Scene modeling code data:
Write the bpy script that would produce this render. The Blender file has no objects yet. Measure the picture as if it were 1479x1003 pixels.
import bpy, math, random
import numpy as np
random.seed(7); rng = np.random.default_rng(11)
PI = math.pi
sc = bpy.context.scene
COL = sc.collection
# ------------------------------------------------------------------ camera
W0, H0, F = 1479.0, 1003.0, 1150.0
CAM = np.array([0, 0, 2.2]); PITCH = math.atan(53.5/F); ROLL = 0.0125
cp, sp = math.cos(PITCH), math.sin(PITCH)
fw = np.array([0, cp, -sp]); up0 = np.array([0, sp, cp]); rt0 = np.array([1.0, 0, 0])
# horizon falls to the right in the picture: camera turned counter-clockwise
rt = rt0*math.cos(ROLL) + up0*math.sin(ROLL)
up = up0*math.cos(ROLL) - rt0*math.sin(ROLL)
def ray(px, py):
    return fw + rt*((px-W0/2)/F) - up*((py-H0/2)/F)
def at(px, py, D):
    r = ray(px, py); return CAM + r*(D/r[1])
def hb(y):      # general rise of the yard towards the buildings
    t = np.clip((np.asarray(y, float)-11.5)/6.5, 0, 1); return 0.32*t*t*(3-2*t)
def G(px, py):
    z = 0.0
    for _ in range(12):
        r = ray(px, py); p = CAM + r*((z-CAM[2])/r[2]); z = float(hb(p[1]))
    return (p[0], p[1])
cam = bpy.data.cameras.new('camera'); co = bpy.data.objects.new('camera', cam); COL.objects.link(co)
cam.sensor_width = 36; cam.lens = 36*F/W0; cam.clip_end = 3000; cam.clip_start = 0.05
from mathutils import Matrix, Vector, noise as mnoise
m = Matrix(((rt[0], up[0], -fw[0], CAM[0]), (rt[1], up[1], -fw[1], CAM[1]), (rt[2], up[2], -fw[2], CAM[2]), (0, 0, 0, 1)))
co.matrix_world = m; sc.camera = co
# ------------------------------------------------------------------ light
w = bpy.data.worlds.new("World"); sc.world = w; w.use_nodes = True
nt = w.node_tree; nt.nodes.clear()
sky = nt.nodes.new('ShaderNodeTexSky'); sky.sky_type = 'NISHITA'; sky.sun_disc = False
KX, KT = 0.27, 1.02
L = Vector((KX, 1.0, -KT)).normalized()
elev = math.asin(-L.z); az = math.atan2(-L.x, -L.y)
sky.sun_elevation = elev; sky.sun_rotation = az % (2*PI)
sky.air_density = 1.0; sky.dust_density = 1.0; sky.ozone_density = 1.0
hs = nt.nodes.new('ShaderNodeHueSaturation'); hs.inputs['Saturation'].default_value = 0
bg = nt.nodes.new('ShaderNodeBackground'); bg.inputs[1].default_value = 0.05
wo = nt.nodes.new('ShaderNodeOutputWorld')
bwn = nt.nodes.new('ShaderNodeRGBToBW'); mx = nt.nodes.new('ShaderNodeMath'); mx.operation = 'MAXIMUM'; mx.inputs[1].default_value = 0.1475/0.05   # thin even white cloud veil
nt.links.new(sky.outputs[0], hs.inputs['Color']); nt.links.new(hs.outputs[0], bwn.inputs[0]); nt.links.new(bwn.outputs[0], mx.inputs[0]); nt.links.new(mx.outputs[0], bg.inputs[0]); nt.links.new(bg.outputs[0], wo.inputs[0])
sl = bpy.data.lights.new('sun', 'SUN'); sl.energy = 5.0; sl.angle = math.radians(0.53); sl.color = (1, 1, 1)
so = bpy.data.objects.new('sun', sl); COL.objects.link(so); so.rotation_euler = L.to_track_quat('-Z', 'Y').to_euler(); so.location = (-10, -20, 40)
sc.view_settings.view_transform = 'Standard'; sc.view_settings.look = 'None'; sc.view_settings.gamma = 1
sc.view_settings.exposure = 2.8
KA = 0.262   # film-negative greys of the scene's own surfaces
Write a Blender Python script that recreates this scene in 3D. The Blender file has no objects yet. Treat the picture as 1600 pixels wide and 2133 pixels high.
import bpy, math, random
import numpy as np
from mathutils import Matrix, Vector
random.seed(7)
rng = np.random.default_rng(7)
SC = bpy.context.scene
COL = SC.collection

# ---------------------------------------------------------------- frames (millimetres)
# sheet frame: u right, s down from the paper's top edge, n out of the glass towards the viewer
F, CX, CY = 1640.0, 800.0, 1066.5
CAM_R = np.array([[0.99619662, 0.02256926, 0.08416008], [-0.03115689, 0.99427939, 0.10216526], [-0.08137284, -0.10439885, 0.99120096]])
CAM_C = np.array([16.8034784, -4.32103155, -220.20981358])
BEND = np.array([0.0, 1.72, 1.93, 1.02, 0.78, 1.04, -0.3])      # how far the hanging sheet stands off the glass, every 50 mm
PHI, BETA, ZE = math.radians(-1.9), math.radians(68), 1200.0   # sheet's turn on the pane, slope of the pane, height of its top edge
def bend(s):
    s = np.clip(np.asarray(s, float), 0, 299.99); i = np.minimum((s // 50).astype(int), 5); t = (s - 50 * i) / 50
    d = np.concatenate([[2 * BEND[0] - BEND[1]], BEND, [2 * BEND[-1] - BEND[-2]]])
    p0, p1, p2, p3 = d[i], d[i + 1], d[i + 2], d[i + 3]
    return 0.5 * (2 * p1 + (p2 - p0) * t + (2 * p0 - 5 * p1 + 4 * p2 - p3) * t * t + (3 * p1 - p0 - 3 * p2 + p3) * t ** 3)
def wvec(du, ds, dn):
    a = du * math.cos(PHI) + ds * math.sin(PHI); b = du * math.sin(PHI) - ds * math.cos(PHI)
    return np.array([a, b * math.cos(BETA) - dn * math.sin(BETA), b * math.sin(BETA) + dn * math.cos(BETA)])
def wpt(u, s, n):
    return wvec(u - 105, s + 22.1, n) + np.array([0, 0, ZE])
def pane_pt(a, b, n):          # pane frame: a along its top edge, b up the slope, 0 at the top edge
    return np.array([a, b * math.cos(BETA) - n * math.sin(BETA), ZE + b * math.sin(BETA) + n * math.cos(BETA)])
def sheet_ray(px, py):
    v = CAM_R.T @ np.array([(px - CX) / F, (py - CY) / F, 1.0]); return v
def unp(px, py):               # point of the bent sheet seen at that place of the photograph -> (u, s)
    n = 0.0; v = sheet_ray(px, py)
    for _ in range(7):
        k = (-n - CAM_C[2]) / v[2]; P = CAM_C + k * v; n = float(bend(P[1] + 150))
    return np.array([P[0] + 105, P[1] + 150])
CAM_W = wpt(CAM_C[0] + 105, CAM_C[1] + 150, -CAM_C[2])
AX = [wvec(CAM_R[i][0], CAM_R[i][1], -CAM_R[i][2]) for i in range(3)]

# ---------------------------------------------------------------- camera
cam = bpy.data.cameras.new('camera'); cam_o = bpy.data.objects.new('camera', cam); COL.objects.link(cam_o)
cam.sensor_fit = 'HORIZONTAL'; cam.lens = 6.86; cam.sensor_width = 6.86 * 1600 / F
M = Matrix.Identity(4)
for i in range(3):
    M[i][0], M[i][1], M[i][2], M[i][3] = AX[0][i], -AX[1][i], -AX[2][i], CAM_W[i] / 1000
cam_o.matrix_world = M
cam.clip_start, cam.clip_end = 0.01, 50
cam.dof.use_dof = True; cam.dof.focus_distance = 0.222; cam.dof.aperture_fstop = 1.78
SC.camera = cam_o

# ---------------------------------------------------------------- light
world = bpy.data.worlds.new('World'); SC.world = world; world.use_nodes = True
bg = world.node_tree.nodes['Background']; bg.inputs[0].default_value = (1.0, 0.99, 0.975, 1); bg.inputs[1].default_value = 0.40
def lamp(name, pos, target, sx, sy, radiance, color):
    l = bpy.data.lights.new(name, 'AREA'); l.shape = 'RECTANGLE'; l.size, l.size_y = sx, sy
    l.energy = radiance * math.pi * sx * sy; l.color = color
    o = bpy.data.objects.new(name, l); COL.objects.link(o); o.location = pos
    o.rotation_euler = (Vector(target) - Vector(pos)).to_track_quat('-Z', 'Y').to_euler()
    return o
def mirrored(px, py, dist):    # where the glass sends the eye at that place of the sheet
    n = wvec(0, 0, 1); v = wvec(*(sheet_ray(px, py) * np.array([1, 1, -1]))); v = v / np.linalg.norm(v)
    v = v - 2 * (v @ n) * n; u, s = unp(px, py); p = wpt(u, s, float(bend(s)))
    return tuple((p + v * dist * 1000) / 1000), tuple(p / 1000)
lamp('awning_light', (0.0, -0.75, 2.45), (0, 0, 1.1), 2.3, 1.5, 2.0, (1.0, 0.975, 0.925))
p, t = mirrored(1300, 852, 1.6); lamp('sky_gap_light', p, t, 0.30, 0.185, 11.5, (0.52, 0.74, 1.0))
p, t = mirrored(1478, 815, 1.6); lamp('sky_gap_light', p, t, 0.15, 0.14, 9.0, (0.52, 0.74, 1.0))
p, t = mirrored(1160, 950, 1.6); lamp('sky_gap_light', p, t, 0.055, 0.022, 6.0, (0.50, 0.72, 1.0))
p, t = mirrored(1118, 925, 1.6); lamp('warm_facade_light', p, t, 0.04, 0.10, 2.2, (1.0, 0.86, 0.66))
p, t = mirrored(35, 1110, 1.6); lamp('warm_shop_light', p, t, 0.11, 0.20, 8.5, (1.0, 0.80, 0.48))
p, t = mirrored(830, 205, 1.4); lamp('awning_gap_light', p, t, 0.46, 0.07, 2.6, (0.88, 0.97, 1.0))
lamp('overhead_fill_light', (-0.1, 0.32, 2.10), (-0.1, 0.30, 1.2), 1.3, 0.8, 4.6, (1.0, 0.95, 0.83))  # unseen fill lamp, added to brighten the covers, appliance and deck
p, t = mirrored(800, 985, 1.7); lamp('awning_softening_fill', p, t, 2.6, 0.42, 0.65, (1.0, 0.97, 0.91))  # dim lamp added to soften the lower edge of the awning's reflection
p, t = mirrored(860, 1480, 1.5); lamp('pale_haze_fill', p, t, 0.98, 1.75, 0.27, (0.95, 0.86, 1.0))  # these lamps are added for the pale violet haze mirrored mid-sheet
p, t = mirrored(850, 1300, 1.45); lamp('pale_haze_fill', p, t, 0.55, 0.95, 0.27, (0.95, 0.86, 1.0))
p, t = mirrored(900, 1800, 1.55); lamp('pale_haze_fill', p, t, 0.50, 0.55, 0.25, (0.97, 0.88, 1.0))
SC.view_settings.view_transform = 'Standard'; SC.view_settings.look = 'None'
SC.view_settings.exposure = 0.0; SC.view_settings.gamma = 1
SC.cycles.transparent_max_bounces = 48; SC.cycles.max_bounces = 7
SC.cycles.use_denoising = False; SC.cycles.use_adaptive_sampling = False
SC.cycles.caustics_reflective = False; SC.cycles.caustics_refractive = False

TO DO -
Copy out the lines that hold "script".

SOLUTION FOR THIS EXERCISE -
Write the bpy script that would produce this render. The Blender file has no objects yet. Measure the picture as if it were 1479x1003 pixels.
Write a Blender Python script that recreates this scene in 3D. The Blender file has no objects yet. Treat the picture as 1600 pixels wide and 2133 pixels high.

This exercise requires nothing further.